Riots aside, I have had to contend with the city's chaotic transport system while manically searching for somewhere more permanent to live. I swear I will never complain about overcrowding on the tube again; changing lines on the Santiago metro with what seemed a like a thousand-odd others was a whole other experience. Thankfully, I've managed to find myself a lovely flat with mountain views and cable TV! Roll on amazingly over-the-top South American soap operas.

As for the work, it looks like I will mainly be assisting the teachers by acting as a human dictionary/sharing my uniquely "British" views on life - sounds well challenging don't it.

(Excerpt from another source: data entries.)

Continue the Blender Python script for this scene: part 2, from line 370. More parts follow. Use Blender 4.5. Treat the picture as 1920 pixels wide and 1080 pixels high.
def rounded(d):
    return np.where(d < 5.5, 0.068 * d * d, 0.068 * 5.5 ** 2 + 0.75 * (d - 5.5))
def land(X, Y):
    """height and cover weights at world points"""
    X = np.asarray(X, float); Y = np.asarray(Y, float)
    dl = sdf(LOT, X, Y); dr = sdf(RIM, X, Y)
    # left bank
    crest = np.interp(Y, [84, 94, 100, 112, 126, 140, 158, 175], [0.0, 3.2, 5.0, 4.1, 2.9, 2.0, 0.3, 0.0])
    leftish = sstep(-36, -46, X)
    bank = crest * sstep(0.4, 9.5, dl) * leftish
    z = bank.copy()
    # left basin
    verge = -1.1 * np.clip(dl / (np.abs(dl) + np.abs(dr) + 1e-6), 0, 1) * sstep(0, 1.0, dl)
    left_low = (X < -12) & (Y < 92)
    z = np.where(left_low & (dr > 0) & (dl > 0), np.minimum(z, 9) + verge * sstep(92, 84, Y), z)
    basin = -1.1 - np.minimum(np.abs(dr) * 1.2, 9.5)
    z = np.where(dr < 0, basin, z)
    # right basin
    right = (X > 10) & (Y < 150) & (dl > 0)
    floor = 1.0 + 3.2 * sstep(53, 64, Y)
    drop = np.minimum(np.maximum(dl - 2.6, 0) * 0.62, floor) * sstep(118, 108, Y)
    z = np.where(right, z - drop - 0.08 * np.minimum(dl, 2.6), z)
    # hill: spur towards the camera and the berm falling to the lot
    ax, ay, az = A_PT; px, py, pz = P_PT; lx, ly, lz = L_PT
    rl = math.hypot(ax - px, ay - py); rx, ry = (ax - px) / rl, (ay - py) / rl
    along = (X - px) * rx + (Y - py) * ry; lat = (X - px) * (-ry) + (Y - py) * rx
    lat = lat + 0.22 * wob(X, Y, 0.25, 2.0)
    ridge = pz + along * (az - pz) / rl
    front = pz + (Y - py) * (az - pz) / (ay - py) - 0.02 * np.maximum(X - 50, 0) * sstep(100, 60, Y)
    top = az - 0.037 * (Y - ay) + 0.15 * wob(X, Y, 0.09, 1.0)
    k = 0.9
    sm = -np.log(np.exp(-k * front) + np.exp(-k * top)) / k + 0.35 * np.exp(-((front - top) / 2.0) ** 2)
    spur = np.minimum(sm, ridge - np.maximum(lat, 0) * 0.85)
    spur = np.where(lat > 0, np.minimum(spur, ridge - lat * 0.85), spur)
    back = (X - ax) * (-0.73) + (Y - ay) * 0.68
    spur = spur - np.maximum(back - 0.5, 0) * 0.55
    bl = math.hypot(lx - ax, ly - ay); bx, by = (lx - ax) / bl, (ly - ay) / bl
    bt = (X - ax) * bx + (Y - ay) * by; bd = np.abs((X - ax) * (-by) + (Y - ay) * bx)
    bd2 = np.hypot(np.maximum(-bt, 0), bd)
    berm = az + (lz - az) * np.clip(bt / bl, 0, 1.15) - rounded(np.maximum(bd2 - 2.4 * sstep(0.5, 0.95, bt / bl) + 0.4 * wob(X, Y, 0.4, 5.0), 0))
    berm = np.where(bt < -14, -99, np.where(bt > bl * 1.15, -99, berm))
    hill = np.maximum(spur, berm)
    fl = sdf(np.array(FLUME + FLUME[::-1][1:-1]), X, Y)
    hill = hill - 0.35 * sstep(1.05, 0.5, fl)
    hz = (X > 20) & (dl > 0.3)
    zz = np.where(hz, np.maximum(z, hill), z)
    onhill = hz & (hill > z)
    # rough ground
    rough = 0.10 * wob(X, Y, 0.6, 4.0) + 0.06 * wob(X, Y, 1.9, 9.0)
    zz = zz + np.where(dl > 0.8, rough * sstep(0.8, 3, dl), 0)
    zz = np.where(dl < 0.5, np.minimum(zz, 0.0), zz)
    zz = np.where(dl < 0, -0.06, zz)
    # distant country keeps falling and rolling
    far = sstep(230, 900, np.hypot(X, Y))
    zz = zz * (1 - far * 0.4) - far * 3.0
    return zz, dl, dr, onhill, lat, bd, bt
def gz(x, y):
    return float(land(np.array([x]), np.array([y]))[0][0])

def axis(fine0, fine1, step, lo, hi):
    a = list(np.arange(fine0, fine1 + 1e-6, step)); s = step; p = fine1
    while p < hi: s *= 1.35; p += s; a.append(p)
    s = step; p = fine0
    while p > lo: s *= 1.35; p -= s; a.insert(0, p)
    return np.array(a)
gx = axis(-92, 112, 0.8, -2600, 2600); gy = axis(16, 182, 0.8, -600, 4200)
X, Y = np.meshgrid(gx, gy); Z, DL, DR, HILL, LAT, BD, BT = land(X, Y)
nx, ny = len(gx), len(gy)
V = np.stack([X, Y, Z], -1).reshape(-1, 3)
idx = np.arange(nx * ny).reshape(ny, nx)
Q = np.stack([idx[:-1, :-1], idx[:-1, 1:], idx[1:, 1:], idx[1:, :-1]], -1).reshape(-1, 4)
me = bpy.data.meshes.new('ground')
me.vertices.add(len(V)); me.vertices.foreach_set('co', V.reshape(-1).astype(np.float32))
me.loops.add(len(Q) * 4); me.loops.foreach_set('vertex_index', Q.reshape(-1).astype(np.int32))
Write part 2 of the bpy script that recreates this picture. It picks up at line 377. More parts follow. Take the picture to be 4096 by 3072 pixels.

I will also be expected to run a kind of "cultural program" on Wednesdays i.e. show films, play music and the like. Any other ideas would be very much appreciated. Did I mention I now have two weeks holiday? It's a hard life...

Riot!

Sunday, September 2, 2007

The adventure begins...

I've been in Santiago almost a week now and, as the cliche goes, it's been a rollercoaster so far. Even before I got here, I had to contend with the absolute uselessness of airline companies - to cut a long story short, BA messed up which meant I had to stay the night in Madrid on my way over. On the plus side, it was in "the biggest hotel in Europe", an enormous 4* establishment with massive buffets included.

Arriving in a chilly Chile (yeah, I know - but it really was cold i tell thee!) at 7:30am on Tuesday morning, I was taken directly to the university I'm going to be working at and immediately proceeded to meet plenty of new faces - I was even thrust into an informal "getting to know you" session with some of the first years in which I had to explain the concept of "jet lag", something I knew just a little bit about at the time!

Due to another organisation messing up (this time the British Council), I had to stay the first few nights at an all-male Catholic residence across the road where I had a 9:30pm curfew - oh joy. Everyone was uber friendly though, and I'm now staying with one of the teachers while I look for a flat. First impressions of Santiago: sprawling, smoggy & just a bit chaotic, but with plenty of cool neighbourhoods, manic nightlife and the impressive snow-capped Andes overlooking it all.

I could probably write a whole lot more, but I don't want to send you to the land of nod quite yet. Just a little something to leave you with though: on my second and third day here, I experienced the joys of student riots (thankfully from within the confines of the English Department) - molotov cocktails were thrown, tear gas was deployed and classes were suspended, apparently just another day in the life of a santiaguino.